Stored data entries:
☆ ☆ ☆ ☆ ☆ ☆ ☆

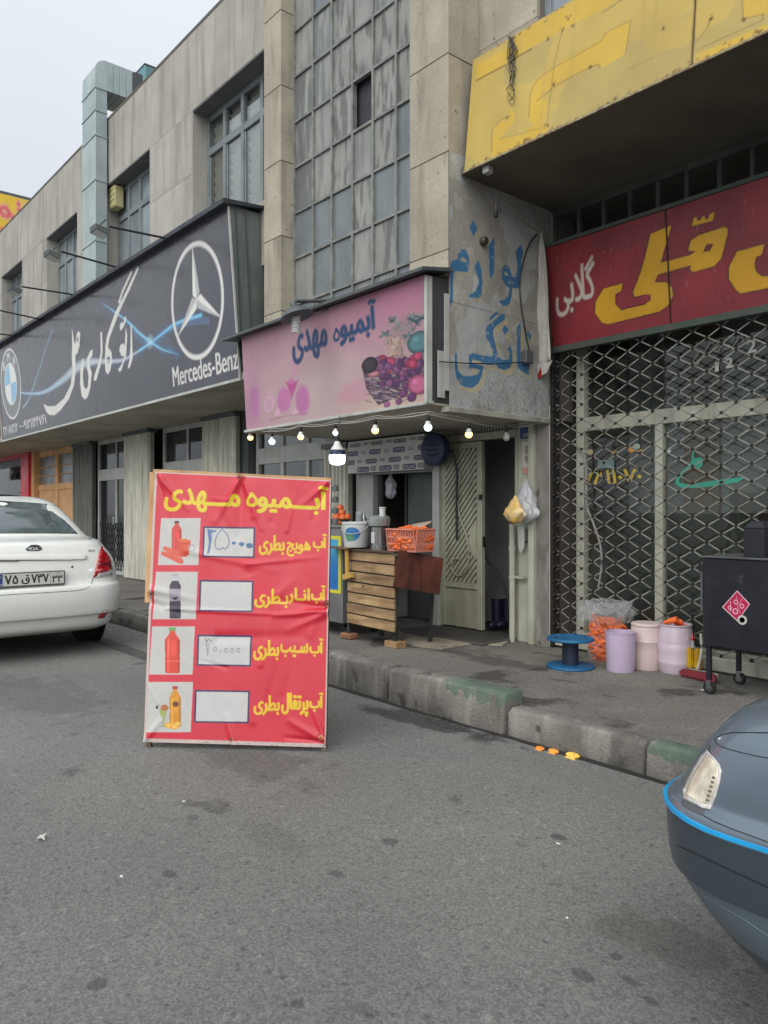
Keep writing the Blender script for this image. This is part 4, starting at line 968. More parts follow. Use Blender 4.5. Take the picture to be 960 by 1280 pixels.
cm.text('۲۲۰۸۱۲۱۲', pm.uv(4.5, 540)[0], .05, pm.uv(23, 540)[0], .145, (200, 200, 196), .012)
cm.text('–', pm.uv(25, 540)[0], .09, pm.uv(28, 540)[0], .10, (200, 200, 196), .012)
cm.text('۰۹۱۲۱۱۴۴۷۶۱', pm.uv(29.5, 540)[0], .05, pm.uv(58, 530)[0], .145, (200, 200, 196), .012)
cm.noise(.05, 12, 8)
print_mesh('sign_face', cm, pm, 760, 150, mat_print('glossy_banner_vinyl', rough=.22, spec=.6, dirt=.08), ms, off=.004)
sg = MB()
sg.hexa([(-16.75, 4.16, 2.80), (-7.28, 4.16, 2.80), (-7.28, YW+.02, 2.80), (-16.75, YW+.02, 2.80), (-16.75, 4.02, 4.62), (-7.28, 4.02, 4.62), (-7.28, YW+.02, 4.62), (-16.75, YW+.02, 4.62)])
sg.build('sign_box', mat('sign_side_sheet', (112, 120, 118), (94, 102, 102), scale=3, rough=.5, metal=.2, streak=(70, 76, 76), samt=.5), ms)
MB().hexa([(-16.8, 3.92, 4.60), (-7.22, 3.92, 4.60), (-7.22, YW+.02, 4.66), (-16.8, YW+.02, 4.66), (-16.8, 3.92, 4.65), (-7.22, 3.92, 4.65), (-7.22, YW+.02, 4.69), (-16.8, YW+.02, 4.69)]).build('top_flashing', mat('dark_flashing', (52, 56, 66), (42, 46, 54), rough=.55), ms)
MB().box(-16.76, -7.27, 4.145, 4.165, 2.77, 2.80).beam((-7.275, 4.15, 2.80), (-7.275, 4.01, 4.60), .02, .02).beam((-16.755, 4.15, 2.8), (-16.755, 4.01, 4.6), .02, .02).build('edge_trim', m_alu, ms)
for k, x in enumerate((-7.27,)):
    for y in (4.18, 4.30): MB().beam((x, y+.0, 2.82), (x, y-.09, 4.58), .012, .012).build('side_seam', m_grey, ms)
# 2. faded pink juice sign
js = thing('shop_sign', 'faded pink juice shop sign with a printed fruit basket over the juice shop entrance', 'shop sign', (-5.6, 4.1, 2.2))
pj = Panel((-7.03, 4.09, 2.21), (-4.25, 4.09, 2.21), (-4.25, 4.03, 3.17), (-7.03, 4.03, 3.17))
cj = Canvas(1500, 520, (188, 158, 160)); DIM = .72
jz = lambda pts: pj.tr(300, 340, 3.692, pts)
cj.ell(.48, .18, .42, .55, (194, 182, 172), .7, soft=.9); cj.ell(.9, .95, .55, .5, (184, 120, 146), .8, soft=.8); cj.ell(.1, 1.05, .6, .45, (148, 106, 124), .7, soft=.9); cj.ell(.85, .03, .3, .25, (206, 186, 160), .7, soft=.8)
cj.ell(.03, .3, .12, .6, (176, 112, 160), .5, soft=.9); cj.noise(.07, 6, 2)
PKP = (196, 104, 168)
for (x, y, rx, ry, c, al) in [(205, 590, .055, .15, PKP, .75), (290, 590, .05, .17, (190, 104, 164), .8), (70, 600, .035, .2, (184, 108, 166), .6), (240, 520, .03, .08, (200, 90, 160), .7), (140, 600, .04, .12, (204, 160, 180), .6), (250, 450, .03, .1, (206, 140, 176), .4), (540, 550, .09, .12, (206, 140, 160), .45), (480, 580, .05, .08, (206, 150, 160), .4)]:
    u, v = jz([(x, y)])[0]; cj.ell(u, v, rx, ry, c, al, soft=.35)
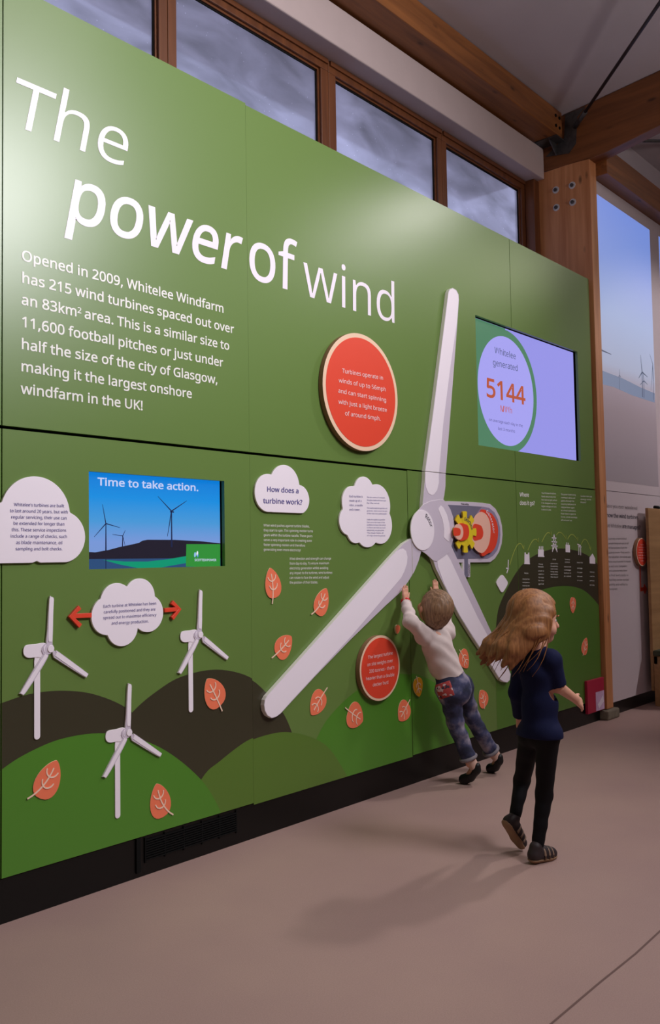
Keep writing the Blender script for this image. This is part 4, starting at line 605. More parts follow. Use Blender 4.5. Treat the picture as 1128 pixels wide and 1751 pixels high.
# ---- leaves
def leaf(tip, base, stem, wid, label, thick=.005, col=None, vein=True):
    Y = -thick; T, B, S = [np.array(W(*p, Y)) for p in (tip, base, stem)]
    ax = B-T; L = np.linalg.norm(ax); ax /= L; q = np.array([-ax[1], ax[0]]); hw = wid*L
    ts = [0, .02, .06, .12, .2, .3, .4, .5, .6, .7, .8, .88, .94, .98, 1]
    mx = .636**.72*(1-.636)**.42
    f = lambda t: (t**.72*(1-t)**.42)/mx
    pts = [tuple(T+ax*L*t+q*hw*f(t)) for t in ts]+[tuple(T+ax*L*t-q*hw*f(t)) for t in reversed(ts[1:-1])]
    root = empty('leaf', (float(T[0]+B[0])/2, 0, float(T[1]+B[1])/2), label, 'leaf', 'orange leaves on the green wall')
    prism('leaf_blade', pts, Y, -.0015, col or M_orange, root, M_leaf_edge, bevel=.0012)
    if vein:
        mb = MB(); y1 = Y-.0016
        C0 = T+ax*L*.2; w = .007*L/.2+.001
        def cv(a, b, c): return [(1-t)**2*a+2*t*(1-t)*b+t*t*c for t in np.linspace(0, 1, 9)]
        mid = T+ax*L*.75
        stroke(mb, cv(C0, mid, S), w*.9, w, y1, Y-.0002)
        for t0 in (.44, .72):
            for s in (1, -1):
                y2 = y1-.0002*(1.5+s)-.0005*(t0 > .5); a = T+ax*L*t0; stroke(mb, cv(a, a+q*s*hw*.42-ax*L*.02, a+q*s*hw*.48-ax*L*.17), w*.9, w*.8, y2, Y-.0002)
        mb.build('vein', M_vein, root)
    return root
leaf((97.5, 1300), (69, 1366), (46.5, 1366), .37, 'orange leaf with pale veins at the lower left on the bright hill')
leaf((267.5, 1340), (279, 1397.5), (296, 1393), .36, 'orange leaf right of the lowest small turbine', .004)
leaf((354, 1161), (377, 1207), (379.6, 1216), .40, 'orange leaf on the dark hill right of the tower')
leaf((461.4, 971), (471, 1022.5), (465, 1032.6), .36, 'upright orange leaf just below the print about wind')
leaf((558.4, 1006), (543, 1051.5), (531.9, 1050.6), .36, 'orange leaf above the long lower-left blade')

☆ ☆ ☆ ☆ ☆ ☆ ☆

Repeat each entry exactly. Pictures do not belong in the copy.

RESULT OF THE EXERCISE:
Keep writing the Blender script for this image. This is part 4, starting at line 968. More parts follow. Use Blender 4.5. Take the picture to be 960 by 1280 pixels.
cm.text('۲۲۰۸۱۲۱۲', pm.uv(4.5, 540)[0], .05, pm.uv(23, 540)[0], .145, (200, 200, 196), .012)
cm.text('–', pm.uv(25, 540)[0], .09, pm.uv(28, 540)[0], .10, (200, 200, 196), .012)
cm.text('۰۹۱۲۱۱۴۴۷۶۱', pm.uv(29.5, 540)[0], .05, pm.uv(58, 530)[0], .145, (200, 200, 196), .012)
cm.noise(.05, 12, 8)
print_mesh('sign_face', cm, pm, 760, 150, mat_print('glossy_banner_vinyl', rough=.22, spec=.6, dirt=.08), ms, off=.004)
sg = MB()
sg.hexa([(-16.75, 4.16, 2.80), (-7.28, 4.16, 2.80), (-7.28, YW+.02, 2.80), (-16.75, YW+.02, 2.80), (-16.75, 4.02, 4.62), (-7.28, 4.02, 4.62), (-7.28, YW+.02, 4.62), (-16.75, YW+.02, 4.62)])
sg.build('sign_box', mat('sign_side_sheet', (112, 120, 118), (94, 102, 102), scale=3, rough=.5, metal=.2, streak=(70, 76, 76), samt=.5), ms)
MB().hexa([(-16.8, 3.92, 4.60), (-7.22, 3.92, 4.60), (-7.22, YW+.02, 4.66), (-16.8, YW+.02, 4.66), (-16.8, 3.92, 4.65), (-7.22, 3.92, 4.65), (-7.22, YW+.02, 4.69), (-16.8, YW+.02, 4.69)]).build('top_flashing', mat('dark_flashing', (52, 56, 66), (42, 46, 54), rough=.55), ms)
MB().box(-16.76, -7.27, 4.145, 4.165, 2.77, 2.80).beam((-7.275, 4.15, 2.80), (-7.275, 4.01, 4.60), .02, .02).beam((-16.755, 4.15, 2.8), (-16.755, 4.01, 4.6), .02, .02).build('edge_trim', m_alu, ms)
for k, x in enumerate((-7.27,)):
    for y in (4.18, 4.30): MB().beam((x, y+.0, 2.82), (x, y-.09, 4.58), .012, .012).build('side_seam', m_grey, ms)
# 2. faded pink juice sign
js = thing('shop_sign', 'faded pink juice shop sign with a printed fruit basket over the juice shop entrance', 'shop sign', (-5.6, 4.1, 2.2))
pj = Panel((-7.03, 4.09, 2.21), (-4.25, 4.09, 2.21), (-4.25, 4.03, 3.17), (-7.03, 4.03, 3.17))
cj = Canvas(1500, 520, (188, 158, 160)); DIM = .72
jz = lambda pts: pj.tr(300, 340, 3.692, pts)
cj.ell(.48, .18, .42, .55, (194, 182, 172), .7, soft=.9); cj.ell(.9, .95, .55, .5, (184, 120, 146), .8, soft=.8); cj.ell(.1, 1.05, .6, .45, (148, 106, 124), .7, soft=.9); cj.ell(.85, .03, .3, .25, (206, 186, 160), .7, soft=.8)
cj.ell(.03, .3, .12, .6, (176, 112, 160), .5, soft=.9); cj.noise(.07, 6, 2)
PKP = (196, 104, 168)
for (x, y, rx, ry, c, al) in [(205, 590, .055, .15, PKP, .75), (290, 590, .05, .17, (190, 104, 164), .8), (70, 600, .035, .2, (184, 108, 166), .6), (240, 520, .03, .08, (200, 90, 160), .7), (140, 600, .04, .12, (204, 160, 180), .6), (250, 450, .03, .1, (206, 140, 176), .4), (540, 550, .09, .12, (206, 140, 160), .45), (480, 580, .05, .08, (206, 150, 160), .4)]:
    u, v = jz([(x, y)])[0]; cj.ell(u, v, rx, ry, c, al, soft=.35)
Keep writing the Blender script for this image. This is part 4, starting at line 605. More parts follow. Use Blender 4.5. Treat the picture as 1128 pixels wide and 1751 pixels high.
# ---- leaves
def leaf(tip, base, stem, wid, label, thick=.005, col=None, vein=True):
    Y = -thick; T, B, S = [np.array(W(*p, Y)) for p in (tip, base, stem)]
    ax = B-T; L = np.linalg.norm(ax); ax /= L; q = np.array([-ax[1], ax[0]]); hw = wid*L
    ts = [0, .02, .06, .12, .2, .3, .4, .5, .6, .7, .8, .88, .94, .98, 1]
    mx = .636**.72*(1-.636)**.42
    f = lambda t: (t**.72*(1-t)**.42)/mx
    pts = [tuple(T+ax*L*t+q*hw*f(t)) for t in ts]+[tuple(T+ax*L*t-q*hw*f(t)) for t in reversed(ts[1:-1])]
    root = empty('leaf', (float(T[0]+B[0])/2, 0, float(T[1]+B[1])/2), label, 'leaf', 'orange leaves on the green wall')
    prism('leaf_blade', pts, Y, -.0015, col or M_orange, root, M_leaf_edge, bevel=.0012)
    if vein:
        mb = MB(); y1 = Y-.0016
        C0 = T+ax*L*.2; w = .007*L/.2+.001
        def cv(a, b, c): return [(1-t)**2*a+2*t*(1-t)*b+t*t*c for t in np.linspace(0, 1, 9)]
        mid = T+ax*L*.75
        stroke(mb, cv(C0, mid, S), w*.9, w, y1, Y-.0002)
        for t0 in (.44, .72):
            for s in (1, -1):
                y2 = y1-.0002*(1.5+s)-.0005*(t0 > .5); a = T+ax*L*t0; stroke(mb, cv(a, a+q*s*hw*.42-ax*L*.02, a+q*s*hw*.48-ax*L*.17), w*.9, w*.8, y2, Y-.0002)
        mb.build('vein', M_vein, root)
    return root
leaf((97.5, 1300), (69, 1366), (46.5, 1366), .37, 'orange leaf with pale veins at the lower left on the bright hill')
leaf((267.5, 1340), (279, 1397.5), (296, 1393), .36, 'orange leaf right of the lowest small turbine', .004)
leaf((354, 1161), (377, 1207), (379.6, 1216), .40, 'orange leaf on the dark hill right of the tower')
leaf((461.4, 971), (471, 1022.5), (465, 1032.6), .36, 'upright orange leaf just below the print about wind')
leaf((558.4, 1006), (543, 1051.5), (531.9, 1050.6), .36, 'orange leaf above the long lower-left blade')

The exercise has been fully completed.